Task objective: Tally the lines in the listing below that include "Python". Answer with the count and nothing more.

Listing:

--

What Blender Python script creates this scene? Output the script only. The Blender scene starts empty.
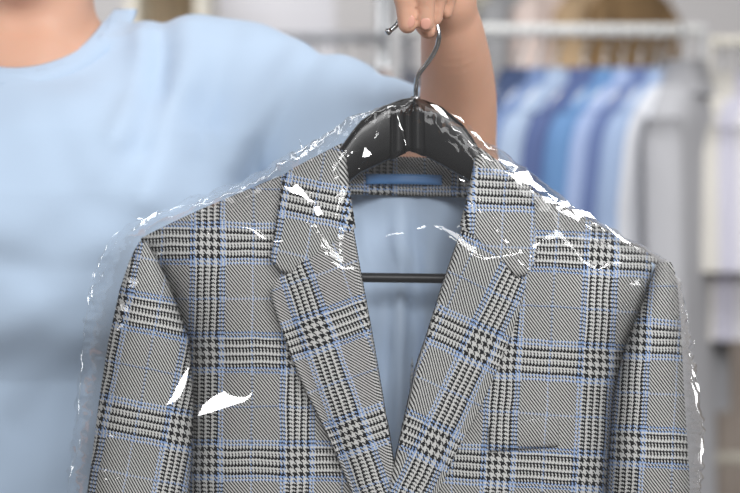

--

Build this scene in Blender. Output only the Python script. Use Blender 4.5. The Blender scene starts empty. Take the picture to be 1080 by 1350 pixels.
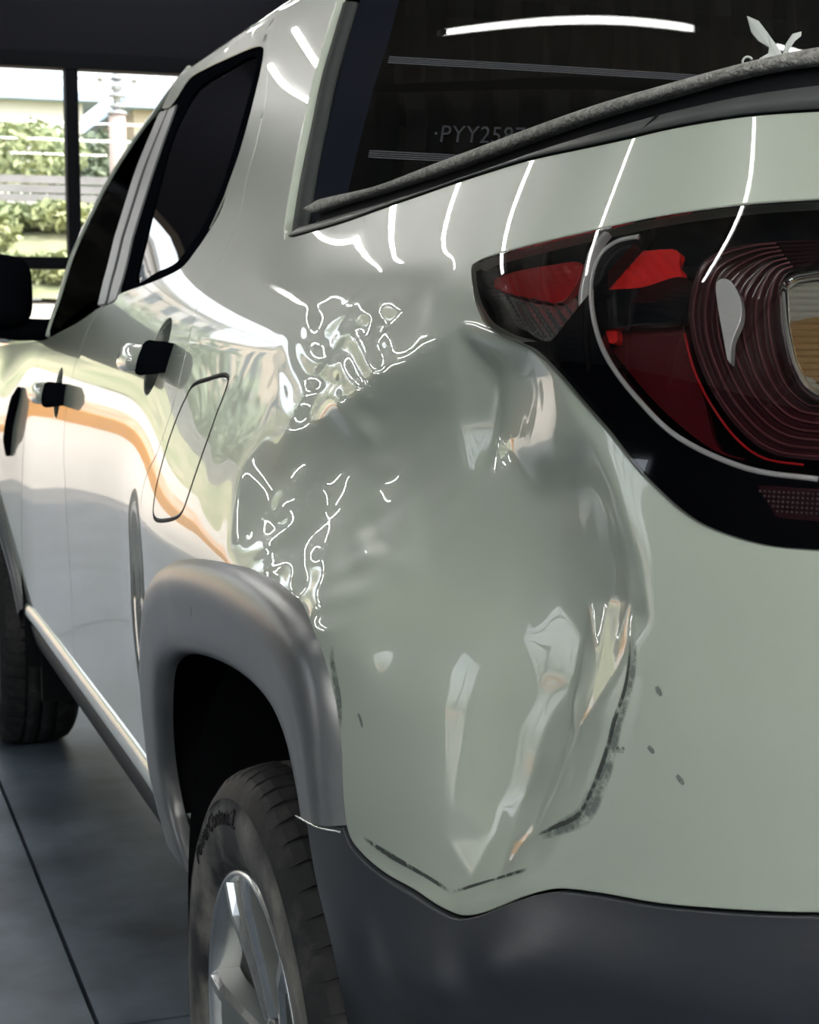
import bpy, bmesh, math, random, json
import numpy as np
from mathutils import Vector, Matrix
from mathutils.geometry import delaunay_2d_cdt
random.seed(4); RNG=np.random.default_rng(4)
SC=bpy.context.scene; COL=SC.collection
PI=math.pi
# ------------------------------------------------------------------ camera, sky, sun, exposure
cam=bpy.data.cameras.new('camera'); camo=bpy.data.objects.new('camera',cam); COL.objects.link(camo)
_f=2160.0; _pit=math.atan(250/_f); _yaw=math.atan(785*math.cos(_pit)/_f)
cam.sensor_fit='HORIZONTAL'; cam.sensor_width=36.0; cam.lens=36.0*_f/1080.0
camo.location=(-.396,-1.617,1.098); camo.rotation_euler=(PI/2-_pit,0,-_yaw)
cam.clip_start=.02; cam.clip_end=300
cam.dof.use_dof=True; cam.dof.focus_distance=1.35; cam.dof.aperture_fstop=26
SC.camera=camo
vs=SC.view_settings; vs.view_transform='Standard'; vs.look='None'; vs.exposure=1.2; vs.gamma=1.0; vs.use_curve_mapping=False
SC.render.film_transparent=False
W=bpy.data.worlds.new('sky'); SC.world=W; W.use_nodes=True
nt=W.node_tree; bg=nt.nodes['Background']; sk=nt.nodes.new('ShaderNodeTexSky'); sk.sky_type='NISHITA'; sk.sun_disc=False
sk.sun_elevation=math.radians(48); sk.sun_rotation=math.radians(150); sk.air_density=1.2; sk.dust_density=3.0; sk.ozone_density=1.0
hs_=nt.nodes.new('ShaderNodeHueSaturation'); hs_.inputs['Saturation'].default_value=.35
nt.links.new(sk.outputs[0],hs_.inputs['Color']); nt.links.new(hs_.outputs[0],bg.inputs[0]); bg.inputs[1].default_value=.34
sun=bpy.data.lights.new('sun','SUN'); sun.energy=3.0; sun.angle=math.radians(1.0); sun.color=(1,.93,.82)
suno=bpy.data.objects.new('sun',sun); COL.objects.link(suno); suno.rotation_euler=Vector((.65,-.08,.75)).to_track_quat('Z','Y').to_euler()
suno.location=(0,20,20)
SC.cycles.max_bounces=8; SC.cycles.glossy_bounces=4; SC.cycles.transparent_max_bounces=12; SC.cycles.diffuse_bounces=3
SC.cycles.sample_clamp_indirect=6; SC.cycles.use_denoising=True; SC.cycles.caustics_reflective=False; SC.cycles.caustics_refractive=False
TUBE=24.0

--

Task solution: 2